I'm doing shots of crown out of a baby bottle. My friends are sensational parents.
I'm sorry I kept calling last night when you wouldn't pick up. I'm REALLY sorry I sang "You Oughta Know" on more than 4 voice mails.
Hey bro, did you ever hear from the background investigator that i was supposed to bang?
Just ate a whole pizza by myself. Wearing my indian headdress again. its really cool with the french braids. I look like fucking pocahontas or some shit.
I'm sorry I drunk dialed you before realizing that you were already in bed with me.
In the midst of you puking your guts out, you stopped, looked at the globe in front of you and whispered "America.."
Honestly you'd think more guys would be happy to date a cute female dealer, but apparently something about safety or whatever
I do NOT want my proposal story to start "...he was peeing on me and then..."
I was gonna jerk off, but then I thought about that movie last night and it killed that idea. I have serious boner trauma.

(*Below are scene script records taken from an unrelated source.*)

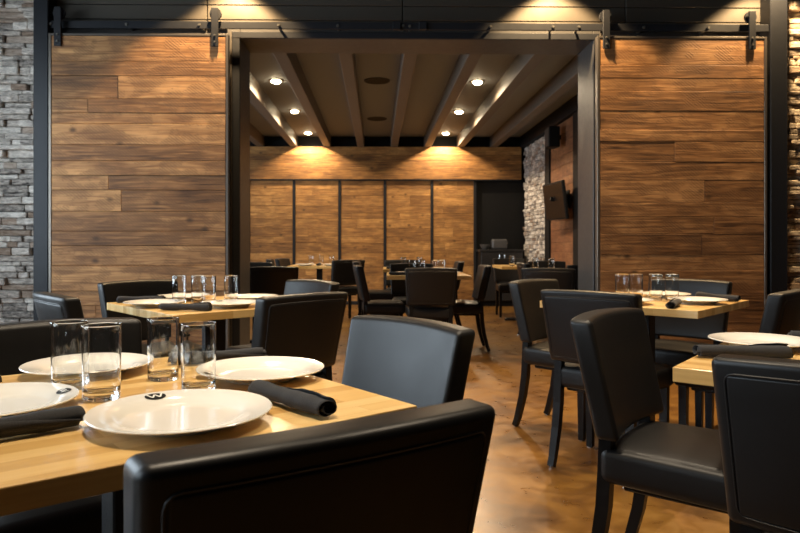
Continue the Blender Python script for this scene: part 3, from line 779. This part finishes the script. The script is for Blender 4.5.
plate(*add(cc, (0.265, eR)), *nR, 'white plate at the far right side of the left rear table')
for x, z, l in ((-1.07, 3.42, 'leftmost'), (-0.975, 3.43, 'second from left'), (-0.905, 3.37, 'third from left'), (-0.80, 3.40, 'rightmost')):
    glass(x, z, 'clear tumbler on the left rear table, %s of four' % l)
napkin(-1.00, 3.02, -0.83, 3.00, 'charcoal rolled napkin between the two near plates of left rear table')
napkin(-1.36, 3.42, -1.17, 3.43, 'charcoal rolled napkin by the left corner of the left rear table')
napkin(-0.62, 3.40, -0.50, 3.28, 'charcoal rolled napkin beside the chair right of the left rear table')
# --- far room
table(0.38, 6.70, 0, 1, 'butcher block table in the middle of the opening, with the nearer front edge')
chair(0.385, 6.03, 0, 1, 'black chair seen squarely from behind in the middle of the opening')
chair(-0.33, 6.75, 1, 0.02, 'black chair at the left side of the middle table, seen edge on', 4)
chair(1.00, 6.78, -1, -0.1, 'black chair at the right side of the middle table, shiny side lit blue', -6)
chair(0.25, 7.50, 0, -1, 'black chair behind the middle table, facing the viewer')
plate(0.2, 6.60, 0, 1, 'white plate at left on the middle table of the opening'); plate(0.58, 6.62, 0, 1, 'white plate at right on the middle table of the opening')
for x, z, l in ((0.24, 6.83, 'leftmost'), (0.34, 6.90, 'second'), (0.47, 6.84, 'third'), (0.55, 6.92, 'rightmost')):
    glass(x, z, 'clear tumbler on the middle table of the opening, %s' % l)
napkin(0.02, 6.42, 0.22, 6.40, 'dark rolled napkin at the front left corner of the middle table')
table(0.33, 8.35, 0, 1, 'butcher block table directly behind the middle table')
chair(-0.42, 8.3, 1, 0, 'black chair left of the second middle table, just behind the edge-on chair')
chair(0.90, 8.3, -1, 0, 'black chair right of the second middle table, against the timber panels')
chair(0.18, 9.15, 0, -1, 'black chair beyond the second middle table, by the far wall')
for x, z, l in ((0.18, 8.2, 'left'), (0.38, 8.25, 'right')): glass(x, z, 'clear tumbler on the second middle table, %s of two' % l)
napkin(-0.02, 8.05, 0.20, 8.04, 'dark rolled napkin on the left front of the second middle table')
table(-0.98, 9.50, 0, 1, 'small far table against the panels, left of centre, with three glasses')
chair(-0.53, 9.05, -0.45, 0.9, 'black chair at the right of the far left table, seen from behind')
chair(-1.70, 9.45, 1, 0.1, 'black chair with blue lit back at the left of the far left table')
chair(-1.62, 10.02, 1, -0.2, 'black chair behind the blue lit chair at the far left table')
for x, z, l in ((-1.10, 9.5, 'left'), (-0.96, 9.52, 'middle'), (-0.81, 9.5, 'right')): glass(x, z, 'clear tumbler on the far left table, %s of three' % l)
plate(-1.15, 9.25, 0, 1, 'white plate on the left of the far left table'); plate(-0.78, 9.25, 0, 1, 'white plate on the right of the far left table')
napkin(-0.97, 9.16, -0.96, 9.36, 'dark rolled napkin between plates on the far left table')
table(-1.62, 7.15, 0, 1, 'table mostly hidden behind the left steel jamb')
chair(-1.09, 6.32, -0.1, 1, 'black chair just inside the opening by the left jamb, seen from behind')
chair(-1.60, 7.92, 0, -1, 'black chair whose corner peeks past the left jamb')
table(2.03, 7.65, 0, 1, 'table by the right stone wall, partly behind the right jamb')
chair(1.50, 7.62, 1, 0, 'black chair left of the right far table, seen from the side')
chair(2.08, 6.90, 0, 1, 'black chair partly behind the right steel jamb, seen from behind')
chair(1.98, 8.45, 0, -1, 'black chair behind the table by the right stone wall')
chair(1.42, 5.98, 0.3, 1, 'black chair with grey lit top just inside the opening at right')
glass(1.80, 7.42, 'clear tumbler on the table partly behind the right jamb'); glass(1.72, 7.85, 'clear tumbler at the left end of the table by the right jamb')
plate(2.06, 7.5, 0, 1, 'white plate on the table partly behind the right jamb')
table(1.90, 9.30, 0, 1, 'farthest table by the dark niche at right')
chair(1.80, 10.08, 0, -1, 'black chair at the farthest table in front of the dark niche')
glass(1.66, 9.02, 'clear tumbler on the farthest table by the dark niche')
plate(1.88, 9.1, 0, 1, 'white plate on the farthest table by the dark niche')
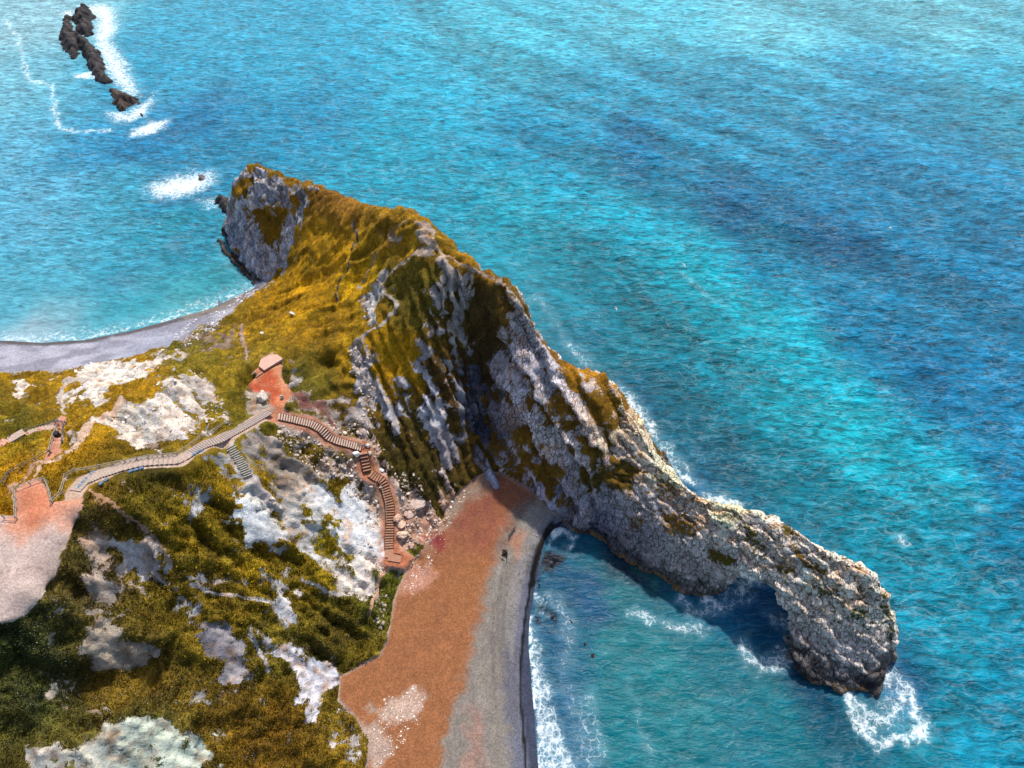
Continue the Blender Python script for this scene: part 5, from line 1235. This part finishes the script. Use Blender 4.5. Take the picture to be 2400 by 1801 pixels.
# ------------------------------------------------------------------ fences
def fence(px, label, group='post and rail fences along the cliff paths', spacing=2.0, ht=1.05, mat=M_pale, rails=(1.0, .55), zlift=0):
    pts_ = []
    for a in px:
        q = np.array(W3(a[0], a[1], 30)); 
        # the given measurements are along the top rail
        A0 = np.array(W3(a[0], a[1], 60)); B0 = np.array(W3(a[0], a[1], 0)); t = np.linspace(0, 1, 1500); P_ = A0+(B0-A0)*t[:, None]
        h = heightA(P_[:, 0], P_[:, 1])+ht; k = np.argmax(P_[:, 2] < h); pts_.append(P_[k])
    pts_ = np.array(pts_); pts_[:, 2] -= ht
    posts = [pts_[0]]
    for i in range(len(pts_)-1):
        n_ = max(1, int(round(np.linalg.norm(pts_[i+1]-pts_[i])/spacing)))
        for k in range(1, n_+1):
            q = pts_[i]+(pts_[i+1]-pts_[i])*k/n_; posts.append(q)
    posts = np.array(posts)
    for i in range(len(posts)): posts[i, 2] = height(posts[i, 0], posts[i, 1])*.5+posts[i, 2]*.5
    e = empty('rail_fence', tuple(posts[0]), label, 'fence', group)
    for q in posts:
        m = MB(); m.bar(q-[0,0,.4], q+[0,0,ht+.08], .12, .12); m.build('post', mat, e)
    for r in rails:
        for i in range(len(posts)-1):
            m = MB(); m.bar(posts[i]+[0,0,r], posts[i+1]+[0,0,r], .055, .11); m.build('rail', mat, e)
    return e
fence([(2,1208),(33,1210),(30,1142),(100,1118)], 'cream three sided rail fence around the corner of the pink terrace')
fence([(103,1122),(117,1172),(138,1152)], 'short rail fence closing the gap between terrace and steps')
fence([(140,1148),(150,1112),(170,1100),(230,1090),(290,1078),(345,1067),(412,1061),(446,1038),(470,1020),(500,1006),(532,986)], 'long grey rail fence curving above the stepped path')
fence([(20,1022),(60,1006),(100,994),(125,985),(150,987)], 'dark rail fence above the small boardwalk', mat=M_grey)
fence([(150,988),(146,1010),(142,1032)], 'short rail fence on the right of the zigzag path', mat=M_grey)
fence([(131,998),(120,1024),(114,1054)], 'rail fence between the two legs of the zigzag path', mat=M_pale)
fence([(112,1056),(80,1075),(45,1092),(18,1108),(4,1130)], 'low dark rail fence dropping to the left edge below the zigzag', mat=M_grey, ht=.8)
fence([(840,1040),(866,1044)], 'short grey rail at the corner of the stair landing', mat=M_grey, spacing=1.5)
fence([(894,1140),(904,1178),(905,1222)], 'thin pale handrail left of the lower stairs', spacing=2.4, ht=.95, rails=(.95,))
# stone on fence path: bin like dark box
p = onland(138,1023); m = MB(); m.box(p+[0,0,.5], (.35,0,0), (0,.35,0), (0,0,.55)); m.box(p+[0,0,1.08], (.4,0,0), (0,.4,0), (0,0,.05))
tag(m.build('litter_bin', M_dark, None, .03), 'black square bin beside the zigzag path fence', 'bin')

# ------------------------------------------------------------------ weed clump on the shingle, gulls, buoy
p = onland(1180,1300); m = MB()
rr = random.Random(3)
for i in range(26):
    c = p+np.array([rr.gauss(0, .32), rr.gauss(0, .5), .08]); an = rr.uniform(0, 3.14); l_ = rr.uniform(.2, .55)
    m.box(c, (math.cos(an)*l_, math.sin(an)*l_, rr.uniform(-.1, .2)), (-math.sin(an)*.05, math.cos(an)*.05, 0), (0, 0, .04))
tag(m.build('seaweed_clump', M_weed), 'black tangle of washed up weed where sand meets grey shingle', 'seaweed')
def gull(px, py, z, heading, label, span=1.3, seed=0):
    c = np.array(W3(px, py, z)); rows = []
    # one continuous skin: body rings along the axis, wings as swept surfaces joined at the shoulder rings
    sec = [(-.34, .01, .012), (-.30, .05, .012), (-.18, .045, .04), (-.05, .075, .07), (.08, .08, .075), (.18, .05, .055), (.23, .045, .05), (.28, .03, .032), (.33, .008, .008)]
    V_, F_ = [], []
    for x, ry, rz in sec:
        for k in range(10):
            a = 2*math.pi*k/10; V_.append((x, ry*math.cos(a), rz*math.sin(a)+(.02 if x > .15 else 0)))
    for i in range(len(sec)-1):
        for k in range(10): F_.append((i*10+k, i*10+(k+1) % 10, (i+1)*10+(k+1) % 10, (i+1)*10+k))
    for sg in (-1, 1):
        st = [(.03, .12, -.08, .01), (.18, .13, -.03, .07), (.34, .10, -.03, .10), (.5, .02, -.09, .07), (.62, -.10, -.15, .03), (.66, -.16, -.165, .02)]
        o0 = len(V_)
        for y, xf, xb, zz_ in st:
            y = y*span/1.3
            V_ += [(xf, sg*y, zz_), ((xf+xb)/2, sg*y, zz_+.018), (xb, sg*y, zz_), ((xf+xb)/2, sg*y, zz_-.006)]
        for i in range(len(st)-1):
            for k in range(4): F_.append((o0+i*4+k, o0+i*4+(k+1) % 4, o0+(i+1)*4+(k+1) % 4, o0+(i+1)*4+k))
    ca, sa = math.cos(heading), math.sin(heading)
    me = bpy.data.meshes.new('seagull'); me.from_pydata([(x*ca-y*sa, x*sa+y*ca, zq) for x, y, zq in V_], [], F_); me.update()
    for pf in me.polygons: pf.use_smooth = True
    me.materials.append(M_bird)
    o = bpy.data.objects.new('seagull', me); COL.objects.link(o); o.location = c
    return tag(o, label, 'seagull', 'gulls flying over the open sea')
gull(1603, 622, 38, .35, 'larger white gull with bent wings over the open turquoise water', 1.5)
gull(1444, 724, 34, .2, 'smaller white gull nearer the rocky headland', 1.25)
c = np.array(W3(2085, 538, 0)); e = empty('buoy', tuple(c), 'small round white mooring buoy far out on the sea', 'buoy')
import bmesh
for nm, r, zz_, mt in (('float', .42, .32, M_buoy), ('base', .46, .0, M_buoyd)):
    bm = bmesh.new(); bmesh.ops.create_uvsphere(bm, u_segments=16, v_segments=10, radius=r)
    for v in bm.verts: v.co.z = v.co.z*(1 if nm == 'float' else .5)+zz_
    me = bpy.data.meshes.new(nm); bm.to_mesh(me); bm.free(); me.materials.append(mt)
    o = bpy.data.objects.new(nm, me); COL.objects.link(o); o.parent = e

# ------------------------------------------------------------------ grass tussocks and shrubs (stuff)
def tuft_material():
    m, nt, b = new_mat('leaf'); g = NT(nt)
    c = g.n('ShaderNodeAttribute', attribute_name='leafcol').outputs['Color']
    g.l(c, b.inputs['Base Color']); b.inputs['Roughness'].default_value = .9; b.inputs['Specular IOR Level'].default_value = .1
    tr = g.n('ShaderNodeBsdfTranslucent'); g.l(c, tr.inputs['Color'])
    mx = g.n('ShaderNodeMixShader'); mx.inputs[0].default_value = .3
    g.l(b.outputs[0], mx.inputs[1]); g.l(tr.outputs[0], mx.inputs[2]); g.l(mx.outputs[0], nt.nodes['Material Output'].inputs[0])
    return m
LEAF = tuft_material()
def blades(name, cxyz, nrm, col, size, nb, label, cat):
    N = len(cxyz); 
    base = np.repeat(cxyz, nb, 0); nr = np.repeat(nrm, nb, 0); cl = np.repeat(col, nb, 0); sz = np.repeat(size, nb)
    M_ = len(base)
    base = base+rng.normal(size=(M_, 3))*np.array([.22, .22, .05])*sz[:, None]*1.2
    dr = nr*.5+np.array([0, 0, .45])+rng.normal(size=(M_, 3))*.45; dr /= np.linalg.norm(dr, axis=1, keepdims=True)
    sd_ = np.cross(dr, rng.normal(size=(M_, 3))); sd_ /= np.linalg.norm(sd_, axis=1, keepdims=True)+1e-9
    hgt = sz*rng.uniform(.6, 1.3, M_); wd = sz*rng.uniform(.16, .34, M_)
    a = base-sd_*wd[:, None]*.5; b = base+sd_*wd[:, None]*.5; c_ = base+dr*hgt[:, None]*.6+sd_*wd[:, None]*.45; t_ = base+dr*hgt[:, None]
    d_ = base+dr*hgt[:, None]*.6-sd_*wd[:, None]*.45
    Vt = np.stack([a, b, c_, t_, d_], 1).reshape(-1, 3)
    i0 = np.arange(M_)*5
    Ft = np.concatenate([np.stack([i0, i0+1, i0+2, i0+4], 1)]); Fq = Ft
    cc = np.repeat(cl*rng.uniform(.6, 1.45, (M_, 1)), 5, 0)
    o = np_mesh(name, Vt, Fq, LEAF, dict(leafcol=('FLOAT_COLOR', np.clip(cc, 0, .9))), smooth=False)
    return tag(o, label, cat, kind='stuff')
cand = np.flatnonzero((cover.reshape(-1) > .45) & (sand.reshape(-1) < .2) & (pathm.reshape(-1) < .2) & (GZ.reshape(-1) > 2.5) & (calm.reshape(-1) > .6))
pxf, pyf = PX.reshape(-1)[cand], PY.reshape(-1)[cand]
infr = (pxf > -150) & (pxf < 1600) & (pyf < 1950)
cand = cand[infr]
wgt = (nl.reshape(-1)[cand])*(.6+.6*dark.reshape(-1)[cand]); wgt /= wgt.sum()
pick = rng.choice(cand, 150000, p=wgt)
nv = np.stack([NXn, NYn, NZn], -1).reshape(-1, 3)
base = V[pick]+rng.uniform(-.2, .2, (len(pick), 3))*[1, 1, 0]
szz = .26+.30*dark.reshape(-1)[pick]*rng.uniform(.2, 1.2, len(pick))
colr = vegc.reshape(-1, 3)[pick]*1.05
gsh = sstep(.45, .62, fbm(base[:, 0]*.4, base[:, 1]*.4, 0, 3, 333))[:, None]
colr = colr*(1-gsh*.5)+colr*np.array([.75, .95, 1.1])*gsh*.5
o = blades('grass', base, nv[pick], colr, szz, 2, 'golden green tussocky grass and low scrub over the slopes', 'grass')
# white flower heads in the scrub
fl = rng.choice(cand, 60000, p=wgt); keepf = (vnoise(V[fl][:, 0]*.25, V[fl][:, 1]*.25, 0, 444) > .62) & (rng.random(len(fl)) < .12+.5*(PY.reshape(-1)[fl] > 1300)) & (PY.reshape(-1)[fl] > 700)
fl = fl[keepf][:6000]
blades('white_flowers', V[fl]+nv[fl]*.35, nv[fl], np.tile(lin((226,226,216)), (len(fl), 1)), np.full(len(fl), .16), 1, 'tiny white flower heads scattered through the dark scrub', 'flowers')

# ------------------------------------------------------------------ loose stones (stuff)
def stones(name, maskpoly, nst, smin, smax, rgb, label, cond=None, seed=5):
    r_ = np.random.default_rng(seed)
    m = np.zeros(GX.shape)
    for pp in maskpoly: m = np.maximum(m, inP(pp, 6))
    c = np.flatnonzero((m.reshape(-1) > .5) & (calm.reshape(-1)+sand.reshape(-1) > .4))
    pk = r_.choice(c, nst)
    import bmesh
    bm = bmesh.new(); bmesh.ops.create_icosphere(bm, subdivisions=1, radius=1)
    co = np.array([v.co[:] for v in bm.verts]); Fm = np.array([[v.index for v in f.verts] for f in bm.faces]); bm.free()
    K = len(co)
    s = smin+(smax-smin)*r_.random(nst)**2.5
    A3 = r_.normal(size=(nst, 3, 3)); U_, _, Vh = np.linalg.svd(A3); Rm = U_@Vh
    cc = co[None]*(1+r_.uniform(-.22, .22, (nst, K, 1)))*np.array([1.25, .95, .65])
    cc = np.einsum('nij,nkj->nki', Rm, cc)*s[:, None, None]*np.array([1, 1, .8])
    pos = V[pk]+r_.uniform(-.2, .2, (nst, 3))*[1, 1, 0]
    cc = cc+pos[:, None]
    Ff = (Fm[None]+np.arange(nst)[:, None, None]*K).reshape(-1, 3)
    colv = np.repeat(lin(rgb)[None]*r_.uniform(.6, 1.35, (nst, 1)), K, 0)
    nV = nst*K
    o = np_mesh(name, cc.reshape(-1, 3), Ff, LAND, dict(rockcol=('FLOAT_COLOR', np.clip(colv, 0, .9)), vegcol=('FLOAT_COLOR', colv*.5), cover=('FLOAT', np.full(nV, -1.0)), sand=('FLOAT', np.full(nV, .8))), smooth=False)
    tag(o, label, 'stones', kind='stuff')
stones('scree', [bare[9][0], bare[8][0], [(560,1110),(640,1180),(690,1230),(660,1230),(600,1160)], [(840,1260),(900,1300),(910,1340),(850,1340)], [(870,1440),(910,1400),(920,1380),(880,1480)]], 1500, .08, .42, (188,172,160), 'broken grey and pink scree around the lower stairs')
stones('scree', [bare[1][0], bare[30][0], bare[29][0]], 900, .07, .28, (206,204,206), 'white scree in the chutes of the western slopes', seed=6)
stones('shingle', [[(430,770),(500,740),(600,685),(612,672),(560,700),(520,735),(480,765)], [(400,800),(440,770),(520,740),(500,765)]], 700, .1, .4, (196,192,196), 'pale shingle and cobbles at the back of the cove beach', seed=8)
stones('shingle', [[(1030,1240),(1060,1180),(1120,1130),(1080,1200),(1040,1280)], [(940,1360),(1000,1300),(1040,1280),(960,1400)], [(870,1640),(1000,1620),(990,1700),(880,1800)]], 500, .06, .2, (216,200,186), 'pale pebbles strewn over the red sand', seed=9)
print('control points', n, 'grid', NX, NY, 'tufts', len(pick))
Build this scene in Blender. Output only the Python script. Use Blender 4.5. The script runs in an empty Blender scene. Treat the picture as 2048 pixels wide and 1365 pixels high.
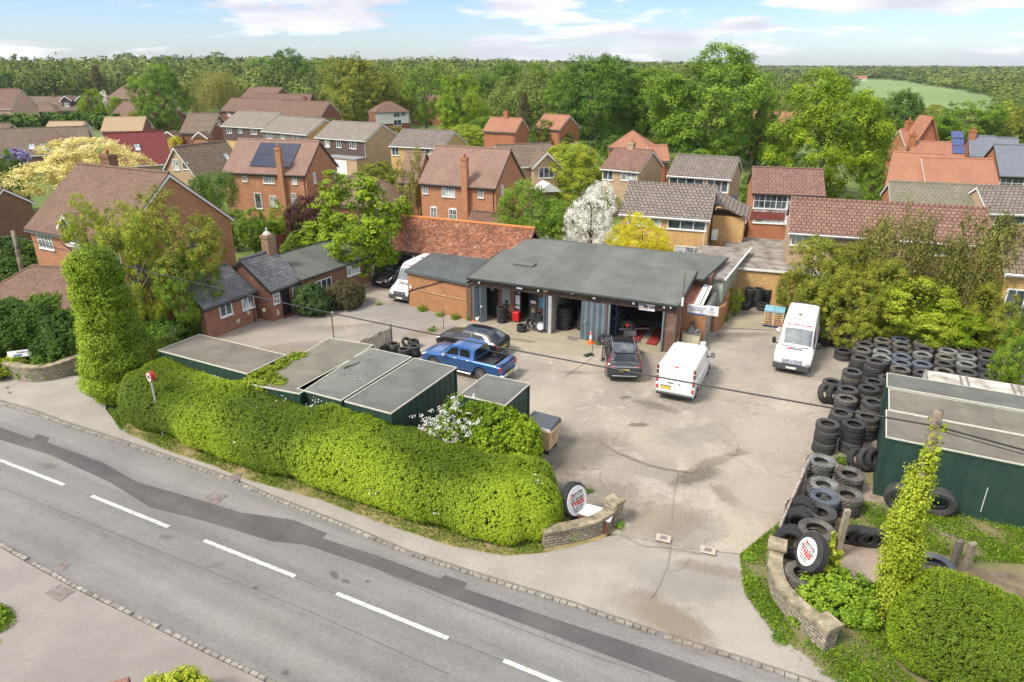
import bpy,math,random
import numpy as np
from mathutils import Vector,Matrix
R = math.radians
sc = bpy.context.scene
C = sc.collection
random.seed(7)
RNG = np.random.default_rng(11)

# ------------------------------------------------------------ camera, sky, sun
HC = 15.6
PITCH = 21.99
FPX = 1363.0
cam = bpy.data.cameras.new('camera'); cam.sensor_width = 36; cam.lens = 36*FPX/2048
cam.clip_start = 0.3; cam.clip_end = 12000
camo = bpy.data.objects.new('camera',cam); C.objects.link(camo)
camo.location = (0,0,HC); camo.rotation_euler = (R(90-PITCH),0,0)
sc.camera = camo
SUN_EL,SUN_AZ = 50,238      # azimuth clockwise from +Y: behind the camera, to the left
w = bpy.data.worlds.new('World'); sc.world = w; w.use_nodes = True
nt = w.node_tree; nt.nodes.clear()
def wn(t,**k):
    n = nt.nodes.new(t)
    for a,b in k.items(): setattr(n,a,b)
    return n
sky = wn('ShaderNodeTexSky',sky_type='NISHITA',sun_disc=False)
sky.sun_elevation = R(SUN_EL); sky.sun_rotation = R(SUN_AZ); sky.air_density = 1.0; sky.dust_density = 0.6; sky.ozone_density = 1.5
tc = wn('ShaderNodeTexCoord'); sep = wn('ShaderNodeSeparateXYZ'); nt.links.new(tc.outputs['Generated'],sep.inputs[0])
zz = wn('ShaderNodeMath',operation='MULTIPLY'); nt.links.new(sep.outputs['Z'],zz.inputs[0]); zz.inputs[1].default_value = 5.5
cb = wn('ShaderNodeCombineXYZ'); nt.links.new(sep.outputs['X'],cb.inputs[0]); nt.links.new(sep.outputs['Y'],cb.inputs[1]); nt.links.new(zz.outputs[0],cb.inputs[2])
cn = wn('ShaderNodeTexNoise'); cn.inputs['Scale'].default_value = 3.4; cn.inputs['Detail'].default_value = 9; cn.inputs['Roughness'].default_value = 0.55; cn.inputs['Distortion'].default_value = 0.3
mp = wn('ShaderNodeMapping'); mp.inputs['Location'].default_value = (3.1,1.7,0); nt.links.new(cb.outputs[0],mp.inputs[0]); nt.links.new(mp.outputs[0],cn.inputs['Vector'])
cr = wn('ShaderNodeValToRGB'); nt.links.new(cn.outputs['Fac'],cr.inputs[0])
cr.color_ramp.elements[0].position = 0.50; cr.color_ramp.elements[0].color = (0,0,0,1)
cr.color_ramp.elements[1].position = 0.55; cr.color_ramp.elements[1].color = (1,1,1,1)
cn2 = wn('ShaderNodeTexNoise'); cn2.inputs['Scale'].default_value = 6.5; cn2.inputs['Detail'].default_value = 6; nt.links.new(mp.outputs[0],cn2.inputs['Vector'])
cc = wn('ShaderNodeValToRGB'); nt.links.new(cn2.outputs['Fac'],cc.inputs[0])
cc.color_ramp.elements[0].position = 0.38; cc.color_ramp.elements[0].color = (2.5,2.55,2.85,1)
cc.color_ramp.elements[1].position = 0.60; cc.color_ramp.elements[1].color = (3.75,3.7,3.75,1)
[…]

we're at the bar celebrating my ex bootycall getting his new gf pregnant... and me narrowly escaping a future as kitty foreman
We're going through the drive-through at mcdonalds while pulling sam behind us in the wheelchair and having them hand him the food. Let me know how this went in the morning
I just made the same noise looking at my salami sandwich as I do hooking up with you.